The aging chancellor was saddled with running the administrative apparatus organized in Germany after the Swedish conquests. He had to run the postal system, fix tolls on river crossings, regulate trade, arrange a new ecclesiastical system, organize the educational system, and arrange a tax system on households, tradesmen, farmers and stock-growers. To accomplish all this he had a whole new civil service of mostly German personnel untrained in the Swedish governmental system.
Added to this were his responsibilities as head of the Swedish government. Executive operations in Stockholm were in the hands of the regents. Oxenstierna, as chancellor, was the head of this group with his brother Baron Gabriel Oxenstierna; Baron Gylldenhielm, a natural son of Karl IX and half brother of Gustav Adolf; Gabrial Bengtsson, a cousin of the chancellor as treasurer; and Count Jacob de la Gardie, high marshal of the Army. A steady flow of correspondence ran between the chancellor and the other four regents, but mail was slow, a month in summer, two or three times that in winter. Orders and descriptions of situations might change in days, complicating the governing process immensely.
The chancellor also had to contend with an anti–Oxenstierna faction at the capital headed by Karl Karlsson Gyllenhielm, Per Banér and Oxenstierna’s old enemy Johan Skytte. This group plotted to recall the chancellor. Their objective was the withdrawal of all Swedish forces from Germany and they saw Oxenstierna as the main obstruction to achieving this end.
The chancellor was performing all the labors he had previously plus those the king had been doing. Among the latter and the area Oxenstierna was least qualified in was conducting military operations. Besides trying to figure out how to supply and pay for the five field armies, he had to direct their movement and deployment, often overriding generals who were sure they knew better than he what should be done. Tactics and military strategy had been the king’s sole purview. Now Oxenstierna had to delve into this sphere as well.
Sweden still had the strongest military machine in Germany. Logistically, Oxenstierna made some changes that even improved the situation. He began to gradually shift native Swedish units to northern Germany where he felt national interests were vital. This also allowed him to rotate regiments back to Sweden, replacing them with home guard units. The chancellor covered these troop movements by shifting mercenary regiments to the south, keeping the five field armies intact. The overall troop strengths remained the same, but the strategy had changed completely.
Where Gustav had conducted an offensive war, Oxenstierna shifted to a defensive strategy. Peace or at least the turning of the war over to the Protestant princes and cities was his objective with Sweden retaining the all important Baltic coastal areas. Fortunately for the chancellor, 1633 was a year of relative military inactivity.

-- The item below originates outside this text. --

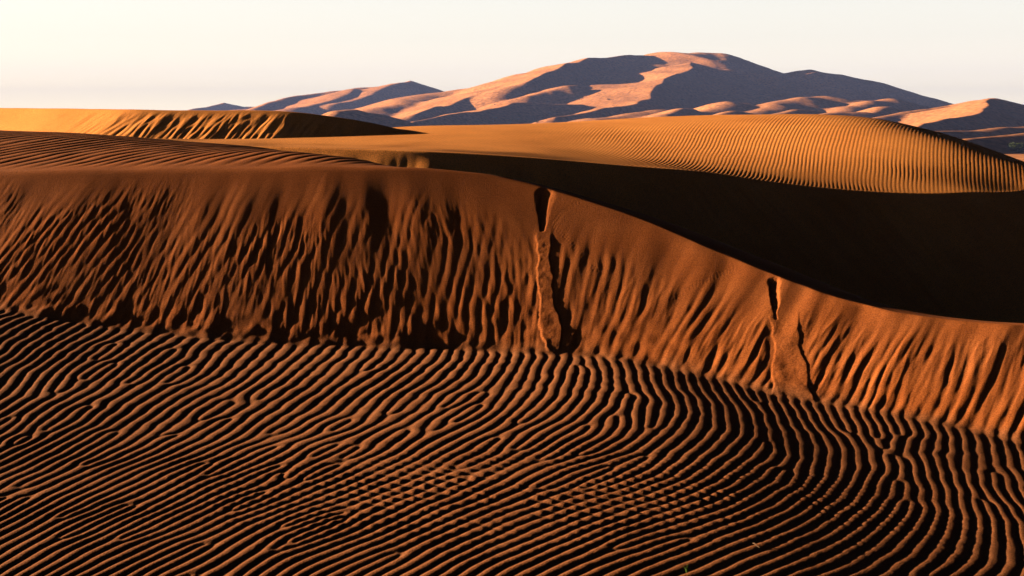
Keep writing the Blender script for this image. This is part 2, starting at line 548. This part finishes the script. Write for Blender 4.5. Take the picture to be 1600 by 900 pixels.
# ================================================================== MIDDLE DUNE
mb = [(-200, 212, 25), (200, 222, 23.3), (400, 229, 22.8), (520, 232, 22.6), (650, 236, 22.45), (850, 248, 22.5), (1000, 261, 23.0), (1100, 268.5, 23.6),
      (1200, 283, 24.3), (1300, 294.5, 25), (1380, 300.5, 25.4), (1450, 303, 25.6), (1520, 301, 26.0), (1600, 297, 26.8), (1750, 290, 28.5)]
MB = np.array([pt(*p) for p in mb])
MBC = Curve([tuple(p) for p in MB], sm=0.35)
mt = [tuple(p) for p in MB]
crest = [(640, 198, 37), (700, 197, 38), (800, 195, 39), (900, 190, 39.5), (1000, 185, 40), (1100, 181, 40), (1160, 180, 39.5),
         (1240, 184, 39), (1340, 189.5, 38.2), (1420, 199, 37), (1500, 217, 34), (1560, 238, 30.5), (1600, 258, 28.5)]
for c in crest:
    p = pt(*c)
    mt.append(tuple(p))
    if c[0] < 1550:
        mt.append((p[0] * 1.06, p[1] + 4, p[2] - 0.30))
        mt.append((p[0] * 1.15, p[1] + 10, p[2] - 1.4))
    else:
        mt.append((p[0] + 1.6, p[1] + 1.2, p[2] - 0.5))
for c in [(560, 214, 33), (440, 225, 31), (300, 222, 31), (0, 214, 34), (800, 221, 31.5), (1000, 225, 31.5), (1150, 226, 31),
          (-200, 208, 36)]:
    mt.append(tuple(pt(*c)))
MTOP = TPS(mt, 1e-3)


def mid_height(x, y):
    xs, d = MBC.near(x, y)
    zb = MBC.at(xs, 1)
    s = MBC.arc(xs)
    zt = MTOP(x, y)
    ph = 2 * math.pi / 0.084 * (x - 0.14 * y - 0.0183 * x * (y - 30))
    ph = ph + 5.0 * gn(x * 0.28, y * 0.16, 51) + 2.2 * gn(x * 0.8, y * 0.45, 52) + 0.8 * gn(x * 2.4, y * 1.2, 53)
    vis = sstep(-0.05, 0.35, d) * (0.8 + 0.9 * gn(x * 0.25, y * 0.22, 54) + 0.5 * gn(x * 0.9, y * 0.5, 60)) * (1 - 0.8 * sstep(33, 37, y) * sstep(9, 3, x)) * (1 - 0.5 * sstep(5, 9, x))
    zt = zt + 0.0050 * ripple_shape(ph) * np.clip(vis, 0.15, 1.1) + 0.02 * gn(x * 0.35, y * 0.35, 55)
    low = -d
    sl = zb - 0.62 * low + (gn(s * 2.2, low * 0.5, 56) * 0.06 + 0.008 * ripple_shape(2 * math.pi * s / 0.2 + 5 * gn(s * 1.6, low * 0.8, 57)) * (0.5 + gn(s * 0.8, low * .5, 59))) * sstep(0.02, 0.5, low)
    sl = smax(sl, -3.0 + 0.05 * gn(x * .4, y * .4, 58), 0.25)
    z = smin(sl, zt + 3.0 * np.maximum(low, 0), 0.02)
    z = np.where(low < -0.4, zt, z)
    return z


U = np.concatenate([np.linspace(-0.60, -0.40, 60)[:-1], np.linspace(-0.40, 0.40, 1450), np.linspace(0.40, 0.95, 160)[1:]])
ncol = len(U)
ys = [8.0]
while ys[-1] < 56:
    y = ys[-1]
    ys.append(y + (0.12 if y < 15 else 0.045 if y < 41 else 0.045 + 0.05 * (y - 41)))
Yr = np.array(ys)
X = U[None, :] * Yr[:, None]
Y = np.repeat(Yr[:, None], ncol, axis=1)
Z = np.maximum(mid_height(X, Y), -3.1)
struct(grid_mesh('middle_dune', X, Y, Z, M_MID), 'bright orange rippled dune behind the dark shaded hollow', 'sand dune')

# ================================================================== RIDGE DUNE at the left
lr = [(-300, 166, 44.5), (-150, 167, 41), (0, 168, 38.0), (100, 169, 36.2), (190, 170, 34.85), (220, 170.5, 34.65), (300, 172, 34.45), (400, 171.5, 34.25), (450, 173, 34.15), (500, 178, 34.1),
      (560, 187, 34.0), (600, 195, 34.0), (632, 203, 34.1), (680, 214, 34.2)]
LR = np.array([pt(*p) for p in lr])
LRC = Curve([tuple(p) for p in LR], sm=0.3)


def ridge_height(x, y):
    xs, d = LRC.near(x, y)
    zc = LRC.at(xs, 1); s = LRC.arc(xs)
    low = np.maximum(-d, 0)
    sl = s + 0.25 * low
    n = gn(sl * 1.2, low * 0.5, 61) * 0.035 + gn(sl * 3.6, low * 0.7, 62) * 0.035 + (0.3 - np.abs(gn(sl * 7, low * 1.6, 66))) * 0.03
    fl = 0.014 * ripple_shape(2 * math.pi * sl / 0.16 + 3.5 * gn(s * 1.5, low, 63)) * sstep(0.35, 0.9, low)
    right = sstep(-11.5, -8.5, x)
    front = zc - 0.6 * low + (n * (0.12 + 0.88 * right) + fl * (0.1 + 0.9 * right)) * sstep(0.03, 0.4, low)
    back = zc - 0.05 * np.maximum(d, 0) - 0.004 * np.maximum(d, 0) ** 2 + 0.02 * gn(x, y, 64)
    z = smin(front, back, 0.04)
    # small hollow with sharp edge near the left end of the face
    h = pt(213, 188, 36.0)
    r = np.hypot((x - h[0] - 0.2 * (y - h[1])) / 0.15, (y - h[1]) / 0.6) + 0.5 * gn(x * 5, y * 3, 67)
    z = z - 0.10 * sstep(1.0, 0.5, r)
    return z


U = np.concatenate([np.linspace(-0.75, -0.45, 60)[:-1], np.linspace(-0.45, 0.02, 700)])
Yr = np.concatenate([np.arange(30.5, 38.5, 0.03), np.arange(38.5, 70, 0.25)])
X = U[None, :] * Yr[:, None]
Y = np.repeat(Yr[:, None], len(U), axis=1)
Z = np.maximum(ridge_height(X, Y), -3.2)
struct(grid_mesh('ridge_dune', X, Y, Z, M_MID), 'low dune with dark fluted slip face behind the left crest', 'sand dune')


# ================================================================== GROUND AND FAR DUNES
def ground_z(x, y):
    r = np.hypot(x, y)
    return -12.0 + 8.2 * np.exp(-r / 230.0)


def ridges_height(x, y, RID, seed, k=2.5):
    base = ground_z(x, y) - 4.0
    wx = x + 22 * gn(x / 170, y / 170, seed) + 7 * gn(x / 60, y / 60, seed + 1)
    wy = y + 22 * gn(x / 170, y / 170, seed + 2) + 7 * gn(x / 60, y / 60, seed + 3)
    z = base
    for P3, sl, sr, cap in RID:
        P3 = np.asarray(P3)
        rs_, zs_, ns_ = [], [], []
        for i in range(len(P3) - 1):
            a, b = P3[i], P3[i + 1]
            dx, dy = b[0] - a[0], b[1] - a[1]; l = math.hypot(dx, dy)
            t = np.clip(((wx - a[0]) * dx + (wy - a[1]) * dy) / (l * l), 0, 1)
            rx = wx - a[0] - t * dx; ry = wy - a[1] - t * dy
            r = np.hypot(rx, ry)
            rs_.append(r); zs_.append(a[2] + t * (b[2] - a[2])); ns_.append((dy * rx - dx * ry) / l / np.maximum(r, 1e-3))
        best = np.min(rs_, axis=0)
        wsum = np.zeros_like(x); zc = np.zeros_like(x); sn = np.zeros_like(x)
        for r, zz, nn in zip(rs_, zs_, ns_):
            q = np.exp(-(r - best) / (1.0 + 0.06 * best))
            wsum += q; zc += q * zz; sn += q * nn
        zc /= wsum; sn /= wsum
        s = sl + (sr - sl) * (0.5 + 0.5 * sn)
        rr = np.sqrt(best ** 2 + cap ** 2) - cap
        h = np.maximum(zc - base, 1.0)
        z = smax(z, base + h * (1 - s * rr / h) * 1.0, k)
    up = sstep(3, 30, z - base)
    z = z + up * (0.32 - np.sqrt(gn((x + 0.5 * y) / 120, (y - 0.5 * x) / 300, seed + 6) ** 2 + 0.005)) * 13 * (k > 2)
    z = z + 1.5 * gn(x / 45, y / 45, seed + 4) + 0.35 * gn(x / 15, y / 15, seed + 5)
    return z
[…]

After Lützen, Wallenstein had pulled back into Bohemia and by spring had built his army back to strength. He seemed ready for a strike at Saxony, but Arnim kept him at bay through negotiations, arranging truce after truce with his old commander. Oxenstierna appointed von Thurn army commander in Silesia in the hopes of keeping Wallenstein penned in, but Thurn proved to be incompetent and the Bohemian general moved north into Silesia with little problem and was poised to strike at Pomerania. Oxenstierna ordered Duke Bernard of Saxe-Weimar, who had retained command of Gustav’s army of the Main-Danube and added a few contingents from the Heilbronn League, to advance east up the Danube. Maximilian’s Bavarian troops were occupied with a revolt of the Bavarian peasants. Bernard lay siege to and eventually took Regensburg. He might have carried the campaign on into Austria, but here he stopped, claiming jurisdiction over the whole area. The attack did have the intended effect; Wallenstein was ordered to break off his strike to the north and prepare for a defense of the emperor and Vienna if that became necessary.

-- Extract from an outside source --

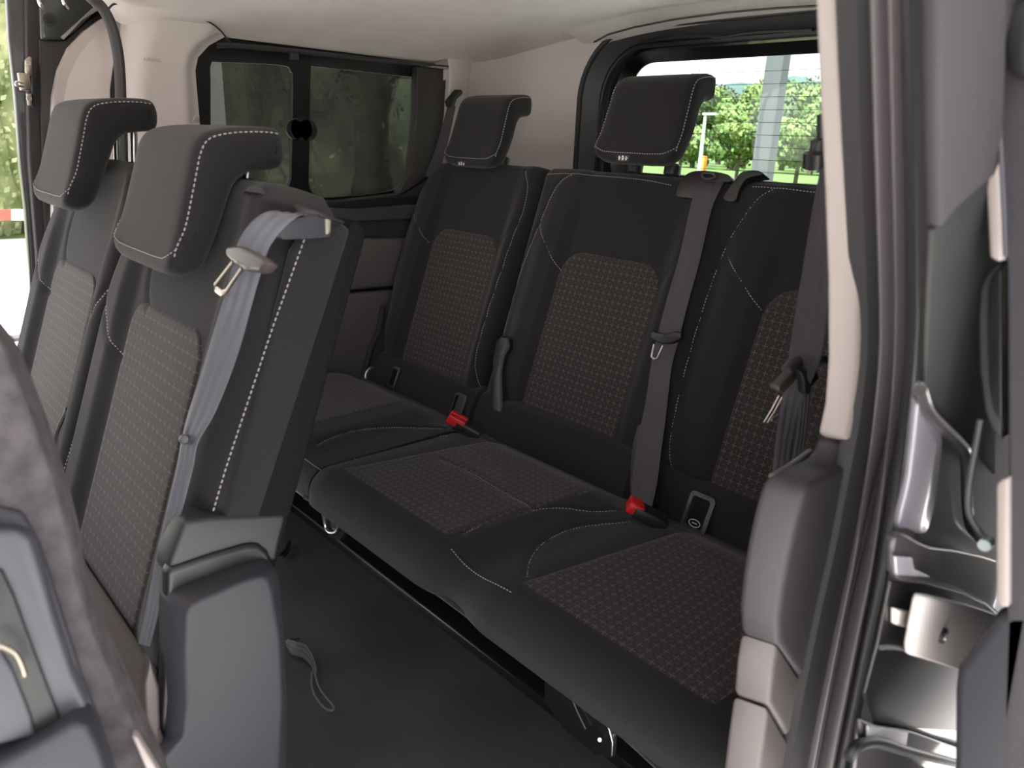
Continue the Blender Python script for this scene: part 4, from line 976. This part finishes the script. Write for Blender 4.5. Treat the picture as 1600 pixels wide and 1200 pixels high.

By the end of the year Maximilian had put down the revolt. Bavaria was again able to concentrate its forces against the Swedes and Austria was out of danger. Wallenstein, meanwhile, continued to agitate problems with his communications to Arnim and even schemed with France. His ambition was feared by both the emperor and Maximilian. Ferdinand finally declared him guilty of treason. Wallenstein was murdered by a renegade unit of his own troops February 25, 1634, in Eger. His death removed the last really aggressive element within Germany. More and more the Thirty Years’ War would be influenced by countries outside the empire.

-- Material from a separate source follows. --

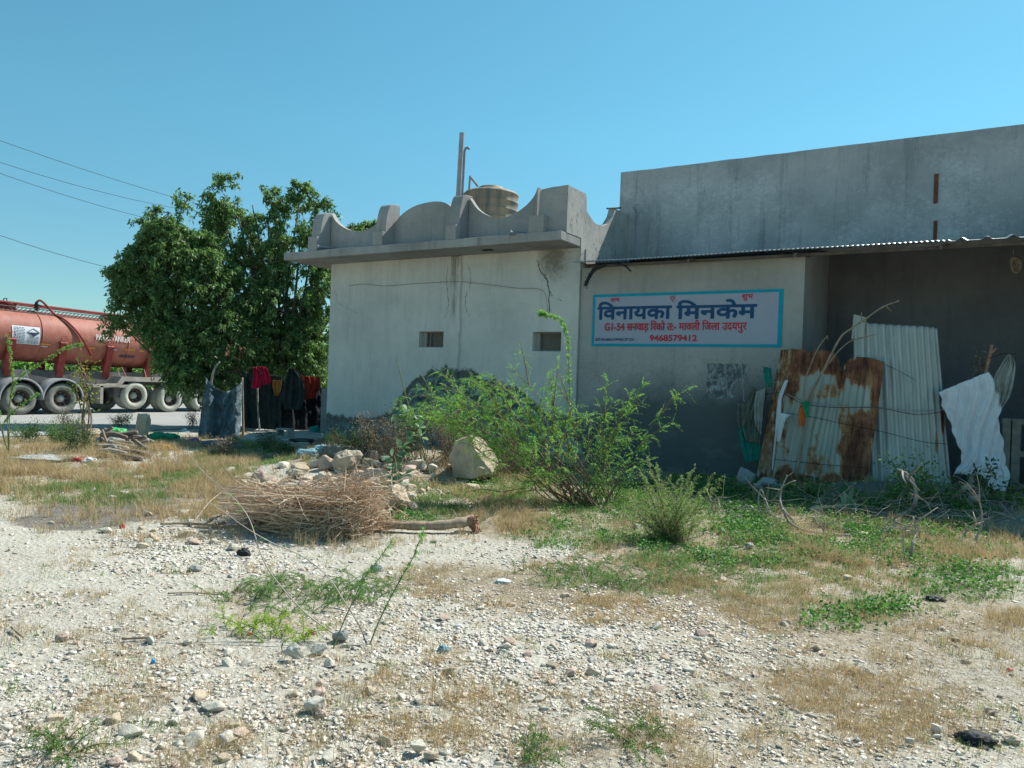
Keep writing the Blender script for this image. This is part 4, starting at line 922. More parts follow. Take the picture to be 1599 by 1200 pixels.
shoot('upright green leafy shoot leaning right in the middle of the foreground gravel', [(577, 1008), (590, 975), (605, 943), (628, 900), (643, 875), (655, 845), (663, 826)], .3, True, start=.25, dens=110)
shoot('slim leafy stem growing between the two foreground stones', [(520, 1014), (535, 960 + 15), (553, 936), (568, 905), (590, 875), (613, 845)], .3, True, start=.5, dens=90, fl=.05)
shoot('thin dark bare stem sticking up from the brown grass left of the round shrub', [(922, 935), (912, 900), (895, 860), (880, 840), (862, 820)], .2, False)
# low feathery creepers in the foreground
def creeper(label, c, rx, ry, n, mat):
    b = G(*c); br = []
    for k in range(n):
        a = random.uniform(0, 6.28); x = c[0] + rx * math.cos(a) * random.uniform(.2, 1); y = c[1] + ry * math.sin(a) * random.uniform(.2, 1)
        p = G(x, y); q = p + np.array([random.uniform(-.22, .22), random.uniform(-.15, .15), random.uniform(.03, .12)]); br.append([p, (p + q) / 2 + np.array([0, 0, .02]), q])
    return frond_bush('low_creeper', label, b, br, dens=75, fr_len=.055, npair=6, lf=(.013, .005), start=0, mat=mat, cat='creeper', r0=.002, down=0)
creeper('wide mat of feathery green creeper on the gravel left of the foreground shoots', (455, 940), 120, 32, 85, 'creepleaf')
creeper('low yellow-green creeper below the green mat near the pale foreground rock', (410, 990), 85, 18, 30, 'limeleaf')
creeper('small green creeper right behind the foreground shoots', (560, 925), 60, 22, 26, 'creepleaf')
creeper('feathery green creeper over the brown grass in the middle ground', (980, 900), 180, 24, 110, 'creepleaf')
creeper('small green creeper at the bottom left corner of the gravel', (95, 1175), 30, 14, 10, 'bushleaf')
creeper('small green creeper at the bottom edge of the gravel', (830, 1180), 34, 14, 10, 'bushleaf')
creeper('straggly green creeper at the bottom middle beside dry tufts', (1000, 1160), 50, 14, 12, 'bushleaf')
# milkweed plants with broad round leaves
def milkweed(label, base, pts, spots, nl, L=.10):
    root = thing('milkweed', label, 'plant', base); sm = MB(); sm.tube(curve(pts, 6), [.009 * (1 - .75 * i / (6 * (len(pts) - 1) + 1)) + .003 for i in range(6 * (len(pts) - 1) + 1)], 6)
    sm.build('stem', M['stem'], root); V = []; F = []
    lf = MB()
    for (x, y, dd, s) in spots:
        p = PD(x, y, dd)
        for _ in range(nl):
            d = norm(rng.normal(size=3) * np.array([1, 1, .55])); sd = norm(np.cross(d, np.array([0, 0, 1.]) + rng.normal(size=3) * .4)); l = L * s * random.uniform(.7, 1.2); w = l * .33; up = np.cross(sd, d)
            q = p + d * .02
            outl = [(0, 0), (.15, .6), (.4, 1), (.7, .85), (.92, .4), (1, 0)]
            vs = [q + d * l * a + sd * w * b + up * w * .25 * b for a, b in outl] + [q + d * l * a - sd * w * b + up * w * .25 * b for a, b in outl[1:-1]]
            n = len(outl); ff = [(0, 1, n)] + [(k, k + 1, n + k, n + k - 1) for k in range(1, n - 2)] + [(n - 2, n - 1, n + n - 3)]
            ff = [(0, 1, n)] + [(k, k + 1, n + k, n + k - 1) for k in range(1, n - 2)] + [(n - 2, n - 1, 2 * n - 3)]
            lf.add(vs, ff)
    lf.build('leaves', M['bigleaf'], root, fix=False); return root
bm_ = G(672, 745); tm = depth(bm_)
milkweed('tall thin milkweed with a bare top and round pale leaves halfway up its stem', bm_, [bm_, PD(660, 700, tm), PD(650, 665, tm), PD(640, 640, tm), PD(630, 605, tm), PD(624, 580, tm), PD(619, 563, tm)],
         [(640, 650, tm, 1), (632, 642, tm, 1.1), (648, 660, tm, 1), (655, 668, tm, .9), (645, 680, tm, .9), (628, 640, tm, 1.), (658, 682, tm, .8), (640, 690, tm, .7), (636, 620, tm, .45), (622, 646, tm, 1), (650, 648, tm, 1), (636, 664, tm, 1)], 6, .15)
bm2 = G(622, 782); tm2 = depth(bm2)
milkweed('low broad-leaved milkweed growing over the rubble behind the brushwood', bm2, [bm2, PD(618, 765, tm2), PD(612, 750, tm2), PD(615, 722, tm2), PD(625, 705, tm2)],
         [(610, 748, tm2, 1.1), (625, 752, tm2, 1), (600, 742, tm2, 1), (618, 735, tm2, 1), (622, 712, tm2, 1), (635, 712, tm2, .9), (628, 700, tm2, .8), (605, 760, tm2, .8), (630, 742, tm2, .9), (612, 715, tm2, .9)], 6, .14)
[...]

In 1634 France increased its hold on Lorraine, forcing the duke to flee, and crept steadily toward Alsace. Spain sent reinforcements to its garrisons in western Germany and in support of Ferdinand. The emperor placed Imperial forces under the command of his son Ferdinand of Hungary. Maximilian appointed the duke of Lorraine commander of the Bavarian Army. With Wallenstein gone, Arnim drove into Bavaria and tried to retake Prague, but was driven back.
Imperial and Bavarian forces moved west retaking Regensburg and laying siege to Nördlingen by the first of September. The Imperial thrust had to be stopped and Oxenstierna ordered Horn’s Army of the Rhine and Barnard’s League army forward to re
lieve the siege. These combined armies numbered 25,000 men and looked sufficient to take on the Imperial-Bavarian Army. But on September 2, a Spanish army arrived, bringing the Imperial forces to over 33,000 men.
The Swedish operation went wrong from the start. A surprise night attack was planned, but the baggage train and heavy artillery got ahead of the infantry advance and warned the Imperial army of the movement. The battle opened on September 6, 1634, with Swedish cavalry charges being thrown back. Scottish infantry gained a footing in the Imperial works, but were eventually driven out by a counterattack of Spanish infantry. Horn’s infantry made some progress, even outflanking the Imperialists, but was eventually stopped and reversed. A strong counterattack against Bernard’s wing pushed the Germans back into Horn’s retreating troops and the Swedish retreat became a rout. A considerable portion of the Swedish army was captured, including Field Marshal Horn. The battle to relieve Nördlingen was a disaster. All of the Danube was lost. Oxenstierna fell back to the Main and reorganized his forces. In March 1635, Duke Bernard was put in command of all Swedish and League troops in central Germany. John Banér retained his independent command in the northern part of the country.